Convinced that He can read her life she shrinks from inspection and hastily turns the conversation from herself. In seeking a new subject she naturally catches at one of absorbing interest to every Samaritan. Mount Gerizim shorn of its temple suggests the great national religious question ever in dispute between them and the Jews. Here was One who could give an authoritative answer about it; she will ask Him. To urge that such a woman would care nothing about the matter is unsound reasoning. Are irreligious people never keen about religious questions now-a-days? Does an immoral life destroy all interest in Romanism, Ritualism, and the like?

in this mountain Gerizim; her not naming it is very lifelike. The Samaritans contended that here Abraham offered up Isaac, and afterwards met Melchisedek. The former is more credible than the latter.
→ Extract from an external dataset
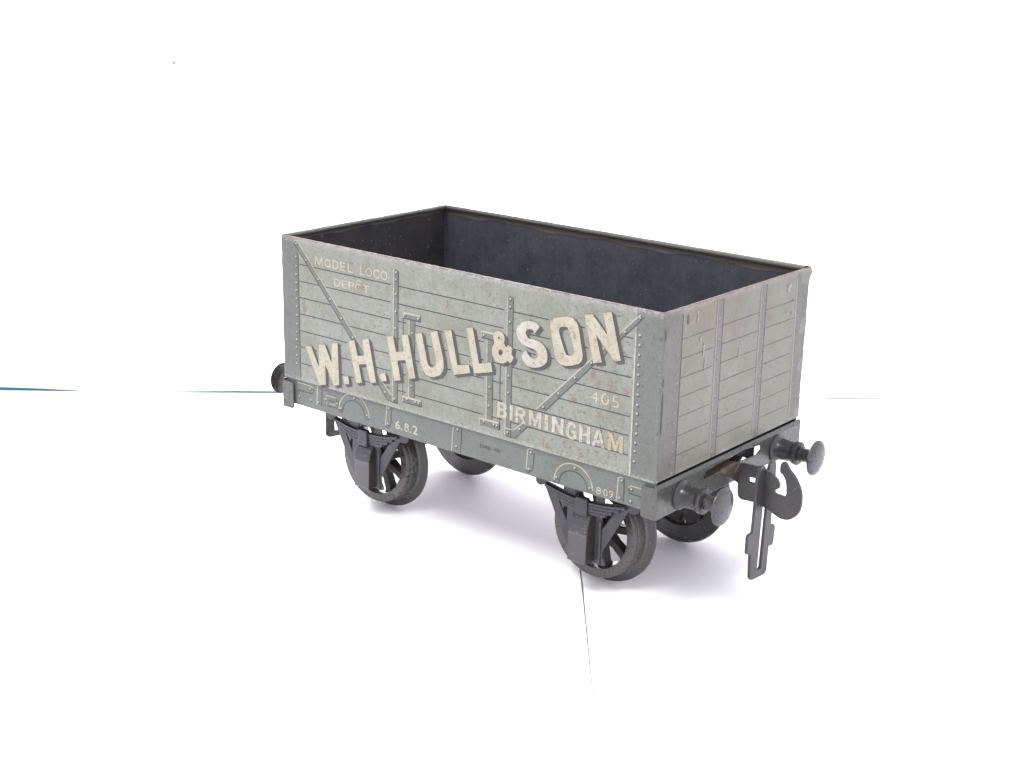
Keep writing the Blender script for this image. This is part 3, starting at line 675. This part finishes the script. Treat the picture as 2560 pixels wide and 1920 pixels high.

A certain Manasseh, a man of priestly family, married the daughter of Sanballat the Horonite (Nehemiah 13:28), and was thereupon expelled from Jerusalem. He fled to Samaria and helped Sanballat to set up a rival worship on Gerizim. It is uncertain whether the temple on Gerizim was built then (about b. c. 410) or a century later; but it was destroyed by John Hyrcanus b. c. 130, after it had stood 200 years or more. Yet the Samaritans in no way receded from their claims, but continue their worship on Gerizim to the present day.

ye say Unconsciously she admits that One, whom she has just confessed to be a Prophet, is against her in the controversy. Comp. Deuteronomy 12:13.